Después de un día mezquino en caricias telefónicas, el anochecer los encontró exhaustos. La carrera alocada por terminar balances y cierres contables fue desgastante para ambos. Los tiempos modernos contribuían a que el silencio, infame y porfiado, interrumpiera la charla cotidiana de novedades. No había fuerzas para iniciar conversación alguna y se engullía la comida sin levantar la mirada del plato. Una alarmante automatización de los sentidos se había posado en ese comedor. Uno de los dos, percibió ese angustioso pedazo de tedio asfixiando la voz y se levantó para buscar algo a la cocina. El otro se recostó contra el respaldo de la silla y puso sus manos detrás de la cerviz como para buscar la ubicación justa en la que el sueño lo encontraría presto y seguro. Jamás escuchó cuando los pasos del otro fueron hacia el aparador; quizás tampoco haya percibido el ruido de las copas apoyarse en la mesa del living. Sin embargo pudo oír, una lejana voz que aumentaba en intensidad…..y que ganaba espacio entre ellos hasta ocupar todo el ambiente con una autoridad avasallante. Ninguno se preocupó por el volumen de la música. Poco importó que la mesa haya quedado sin retirar, los trastos sin limpiar y que a la mañana siguiente tuvieran que madrugar para comenzar un nuevo día. Era el momento de acomodar la cabeza en el hombro del otro y dejarse llevar por la cadencia de los cuerpos. Juan tomó una copa y brindó con Santiago, por ellos, por él y por la saludable sensación de nunca dar por sentado un instante juntos.

Tuesday, April 03, 2007

Delicias cotidianas

Sobre

Lo cotidiano trae en su vertiginoso ritual de horas azarosas, varias contradicciones y paradojas. He aquí, una de ellas, propuesta por nuestra prolífica amiga L L. ¡Bruja!



Doblé la hoja en tres rectángulos perfectos y antes de confinarle un destino, la dejé descansar del generoso doblez que había soportado. Tomé el sobre que tenía sobre el escritorio y humedecí con mi lengua sus contornos para cerrarlo de forma correcta, a fin de evitar los reproches de la oficina postal.

Llegué al correo y entregué la carta a la señora que estaba del otro lado de la ventanilla. Yo, sonreía. Ella...casualmente, no. Es más, podría asegurar que no recuerdo haber visto un rostro tan apático en mi vida. Según el procedimiento de despacho, el destinatario recibiría todo lo que escribí, corregí y reescribí dentro de las primeras noventa y seis horas.

Pasaron las horas. Los días. Me arrepentí una y mil veces de lo que había hecho.

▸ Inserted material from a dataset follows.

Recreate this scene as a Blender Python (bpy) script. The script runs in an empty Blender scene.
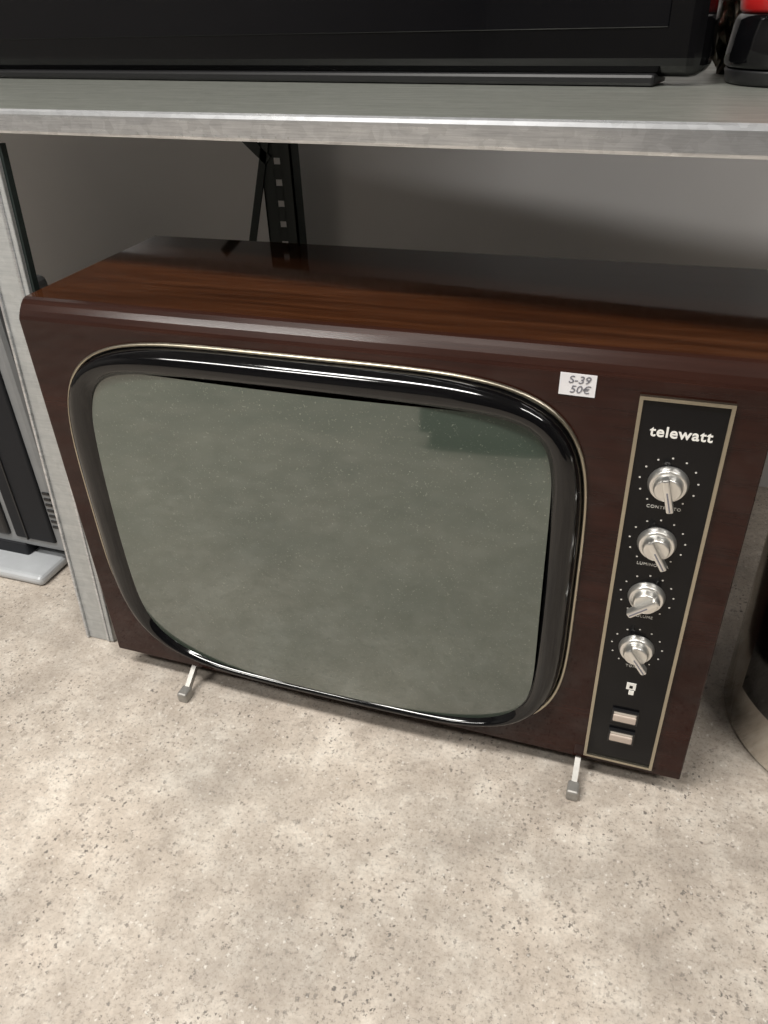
import bpy, bmesh, math, random
from mathutils import Matrix, Vector
random.seed(4)
scn=bpy.context.scene
scn.view_settings.view_transform='Standard'
scn.view_settings.look='None'
scn.view_settings.exposure=0.0
COL=bpy.context.collection

# ---------------------------------------------------------------- helpers
def empty(name,loc=(0,0,0),rz=0.0,rx=0.0,ry=0.0):
    e=bpy.data.objects.new(name,None);e.empty_display_size=.05
    COL.objects.link(e);e.location=loc;e.rotation_euler=(rx,ry,rz);return e
def link(ob,parent=None,mat=None):
    if ob.name not in COL.objects: COL.objects.link(ob)
    if parent: ob.parent=parent
    if mat is not None:
        ob.data.materials.clear();ob.data.materials.append(mat)
    return ob
def mesh(name,vs,fs,parent=None,mat=None,smooth=False):
    m=bpy.data.meshes.new(name);m.from_pydata([tuple(v) for v in vs],[],fs);m.update()
    if smooth:
        for p in m.polygons:p.use_smooth=True
    o=bpy.data.objects.new(name,m);return link(o,parent,mat)
def box(name,a,b,parent=None,mat=None,bev=0.0,seg=2):
    bm=bmesh.new();bmesh.ops.create_cube(bm,size=1)
    for v in bm.verts:
        v.co=Vector([(p+q)/2+c*(q-p) for p,q,c in zip(a,b,v.co)])
    if bev>0: bmesh.ops.bevel(bm,geom=bm.edges[:],offset=bev,segments=seg,profile=.5,affect='EDGES')
    m=bpy.data.meshes.new(name);bm.to_mesh(m);bm.free()
    o=bpy.data.objects.new(name,m)
    return link(o,parent,mat)
def cyl(name,c,r1,r2,h,axis='Z',parent=None,mat=None,n=48,bev=0.0,smooth=True):
    bm=bmesh.new();bmesh.ops.create_cone(bm,cap_ends=True,segments=n,radius1=r1,radius2=r2,depth=h)
    if bev>0:
        es=[e for e in bm.edges if abs(e.verts[0].co.z-e.verts[1].co.z)<1e-6 and len(e.link_faces)==2]
        bmesh.ops.bevel(bm,geom=es,offset=bev,segments=2,profile=.5,affect='EDGES')
    R=Matrix.Identity(4)
    if axis=='-Y': R=Matrix.Rotation(math.radians(90),4,'X')   # +z -> -y
    if axis=='X': R=Matrix.Rotation(math.radians(90),4,'Y')
    bmesh.ops.transform(bm,matrix=Matrix.Translation(c)@R,verts=bm.verts)
    m=bpy.data.meshes.new(name);bm.to_mesh(m);bm.free()
    if smooth:
        for p in m.polygons:p.use_smooth=len(p.vertices)<=4
    o=bpy.data.objects.new(name,m);return link(o,parent,mat)
def loft(name,rings,parent=None,mat=None,cap=False,smooth=True,closed=True):
    vs=[];fs=[];n=len(rings[0])
    for r in rings: vs+=r
    for i in range(len(rings)-1):
        for j in range(n if closed else n-1):
            k=(j+1)%n
            fs.append((i*n+j,i*n+k,(i+1)*n+k,(i+1)*n+j))
    if cap: fs.append(tuple(range((len(rings)-1)*n,len(rings)*n)))
    o=mesh(name,vs,fs,parent,mat,smooth)
    bm=bmesh.new();bm.from_mesh(o.data);bmesh.ops.recalc_face_normals(bm,faces=bm.faces);bm.to_mesh(o.data);bm.free()
    return o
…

Mentalmente, leí la carta (podría recitarla hoy sin omitir signo de puntuación) y encontré errores. Frases que él podría malinterpretar.

Justifiqué su silencio, su ausencia. Asumí el error. Una y otra vez me culpé por haber enviado ese sobre.

A 94 horas de haberlo enviado, tuve respuesta a tanta incertidumbre. Sonó el timbre. Me ilusioné. Era el cartero. Baje la escalera nerviosa. Me entregó un sobre. Lo recibí ansiosa, casi desesperada. Rompí uno de los bordes y saqué el papel. Comprobé que era un papel conocido, bastante similar al que uso para enviar cartas. Cartas de las que suelo arrepentirme de haberlas escrito. Cartas que recuerdo y podría recitarlas sin omitir signo de puntuación. Cartas con las que justifico silencios y ausencias. Cartas que envío sin nombre y que vuelven al remitente, justo a la hora exacta en que debería haber sido entregada.